▸ **SUPPLIED MATERIAL**
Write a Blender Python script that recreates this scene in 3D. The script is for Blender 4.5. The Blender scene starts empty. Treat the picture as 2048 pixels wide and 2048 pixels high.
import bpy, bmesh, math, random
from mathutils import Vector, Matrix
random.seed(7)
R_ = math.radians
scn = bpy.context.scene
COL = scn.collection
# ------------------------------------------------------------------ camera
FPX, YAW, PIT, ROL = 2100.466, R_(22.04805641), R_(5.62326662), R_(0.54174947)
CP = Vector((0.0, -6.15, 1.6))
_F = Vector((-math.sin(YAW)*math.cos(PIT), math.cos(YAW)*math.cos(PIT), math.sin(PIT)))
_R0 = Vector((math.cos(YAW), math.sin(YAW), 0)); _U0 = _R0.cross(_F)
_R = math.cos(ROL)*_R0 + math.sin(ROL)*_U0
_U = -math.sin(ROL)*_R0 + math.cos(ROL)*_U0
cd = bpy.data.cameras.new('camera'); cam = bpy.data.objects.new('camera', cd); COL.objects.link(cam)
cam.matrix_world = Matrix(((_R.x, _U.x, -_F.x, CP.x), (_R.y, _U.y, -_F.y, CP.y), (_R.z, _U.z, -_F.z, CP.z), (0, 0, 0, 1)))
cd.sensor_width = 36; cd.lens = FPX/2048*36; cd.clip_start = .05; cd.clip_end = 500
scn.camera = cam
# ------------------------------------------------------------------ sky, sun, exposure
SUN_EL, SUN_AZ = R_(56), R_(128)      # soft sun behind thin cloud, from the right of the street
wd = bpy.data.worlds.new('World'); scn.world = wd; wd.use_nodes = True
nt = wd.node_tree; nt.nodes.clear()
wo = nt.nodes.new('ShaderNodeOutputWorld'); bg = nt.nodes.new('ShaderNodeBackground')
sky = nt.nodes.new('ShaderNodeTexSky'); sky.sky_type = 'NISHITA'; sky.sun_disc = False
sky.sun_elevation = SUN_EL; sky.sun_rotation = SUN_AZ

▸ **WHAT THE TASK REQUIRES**
Each line that holds the word "scene" is to be copied.

▸ **WRITTEN RESPONSE**
Write a Blender Python script that recreates this scene in 3D. The script is for Blender 4.5. The Blender scene starts empty. Treat the picture as 2048 pixels wide and 2048 pixels high.
scn = bpy.context.scene